### Supplied material

□ □ □ □ □ □ □

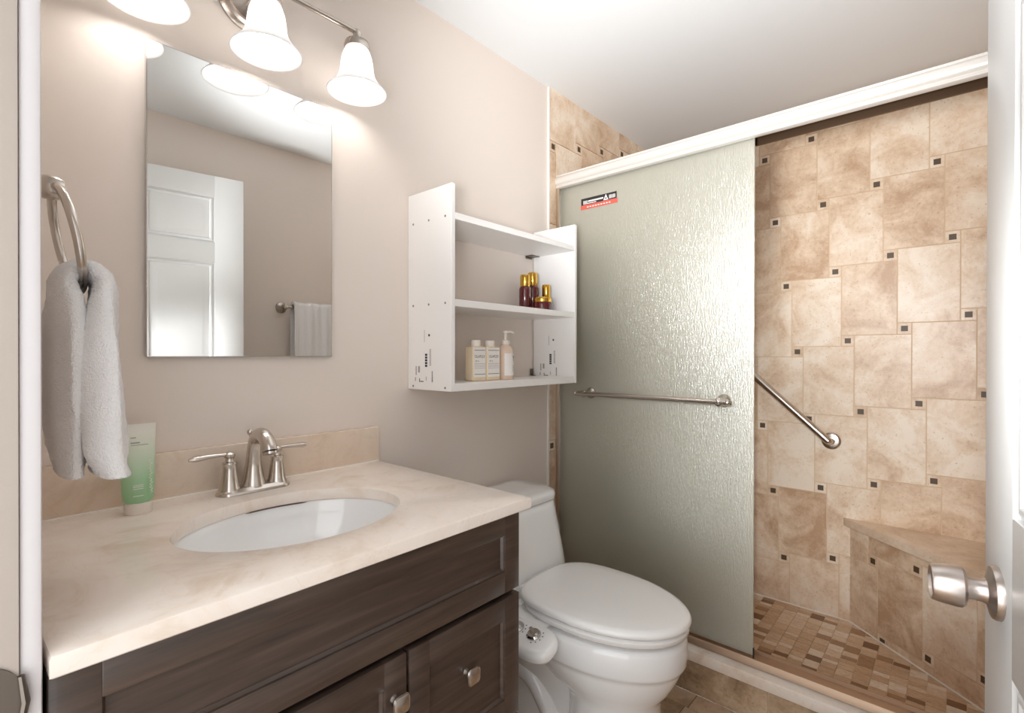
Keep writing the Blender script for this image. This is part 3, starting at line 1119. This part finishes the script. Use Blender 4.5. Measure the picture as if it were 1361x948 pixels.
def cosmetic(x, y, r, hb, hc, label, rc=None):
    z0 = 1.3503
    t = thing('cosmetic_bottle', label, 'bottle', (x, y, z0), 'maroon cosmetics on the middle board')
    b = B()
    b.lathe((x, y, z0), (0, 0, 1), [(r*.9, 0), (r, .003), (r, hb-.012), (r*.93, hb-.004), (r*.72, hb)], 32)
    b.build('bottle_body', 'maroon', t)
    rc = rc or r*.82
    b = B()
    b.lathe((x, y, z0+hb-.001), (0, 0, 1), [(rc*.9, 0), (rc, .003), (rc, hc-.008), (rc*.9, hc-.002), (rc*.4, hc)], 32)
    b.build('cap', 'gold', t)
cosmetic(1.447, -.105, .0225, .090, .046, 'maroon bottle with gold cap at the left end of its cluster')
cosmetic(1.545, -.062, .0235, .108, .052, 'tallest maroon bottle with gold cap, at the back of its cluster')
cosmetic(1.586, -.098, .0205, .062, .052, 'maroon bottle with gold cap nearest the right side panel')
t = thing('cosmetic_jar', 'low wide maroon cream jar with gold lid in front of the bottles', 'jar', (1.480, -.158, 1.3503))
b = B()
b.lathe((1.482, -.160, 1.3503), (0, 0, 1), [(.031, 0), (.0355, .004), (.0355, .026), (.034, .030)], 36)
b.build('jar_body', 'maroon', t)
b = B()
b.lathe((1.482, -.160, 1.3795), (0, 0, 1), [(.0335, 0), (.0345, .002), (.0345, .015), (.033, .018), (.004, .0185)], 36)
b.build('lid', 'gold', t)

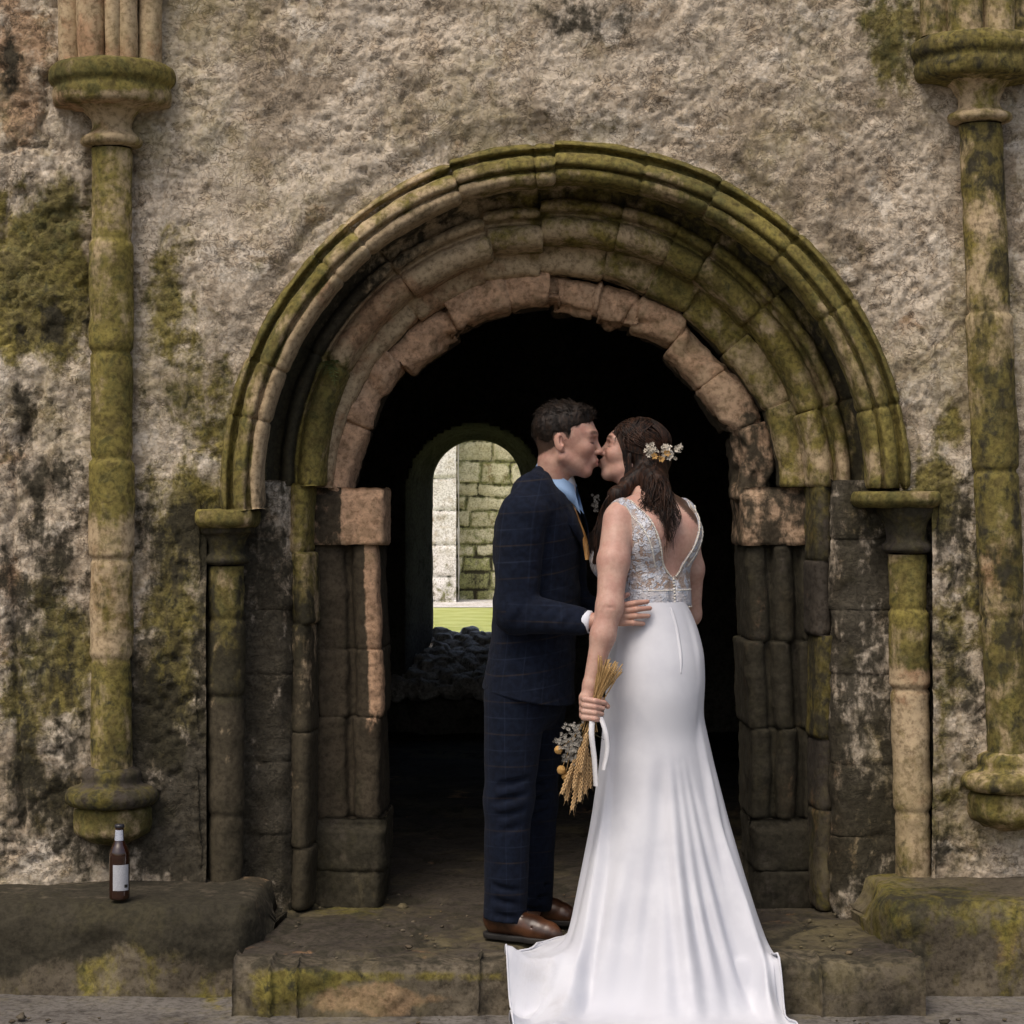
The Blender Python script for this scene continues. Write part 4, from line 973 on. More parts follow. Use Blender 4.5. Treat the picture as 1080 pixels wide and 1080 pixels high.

□ □ □ □ □ □ □

### What to produce
Transcribe every line in the entries above, taking out only the images.

### Output of the exercise
Keep writing the Blender script for this image. This is part 3, starting at line 1119. This part finishes the script. Use Blender 4.5. Measure the picture as if it were 1361x948 pixels.
def cosmetic(x, y, r, hb, hc, label, rc=None):
    z0 = 1.3503
    t = thing('cosmetic_bottle', label, 'bottle', (x, y, z0), 'maroon cosmetics on the middle board')
    b = B()
    b.lathe((x, y, z0), (0, 0, 1), [(r*.9, 0), (r, .003), (r, hb-.012), (r*.93, hb-.004), (r*.72, hb)], 32)
    b.build('bottle_body', 'maroon', t)
    rc = rc or r*.82
    b = B()
    b.lathe((x, y, z0+hb-.001), (0, 0, 1), [(rc*.9, 0), (rc, .003), (rc, hc-.008), (rc*.9, hc-.002), (rc*.4, hc)], 32)
    b.build('cap', 'gold', t)
cosmetic(1.447, -.105, .0225, .090, .046, 'maroon bottle with gold cap at the left end of its cluster')
cosmetic(1.545, -.062, .0235, .108, .052, 'tallest maroon bottle with gold cap, at the back of its cluster')
cosmetic(1.586, -.098, .0205, .062, .052, 'maroon bottle with gold cap nearest the right side panel')
t = thing('cosmetic_jar', 'low wide maroon cream jar with gold lid in front of the bottles', 'jar', (1.480, -.158, 1.3503))
b = B()
b.lathe((1.482, -.160, 1.3503), (0, 0, 1), [(.031, 0), (.0355, .004), (.0355, .026), (.034, .030)], 36)
b.build('jar_body', 'maroon', t)
b = B()
b.lathe((1.482, -.160, 1.3795), (0, 0, 1), [(.0335, 0), (.0345, .002), (.0345, .015), (.033, .018), (.004, .0185)], 36)
b.build('lid', 'gold', t)

The Blender Python script for this scene continues. Write part 4, from line 973 on. More parts follow. Use Blender 4.5. Treat the picture as 1080 pixels wide and 1080 pixels high.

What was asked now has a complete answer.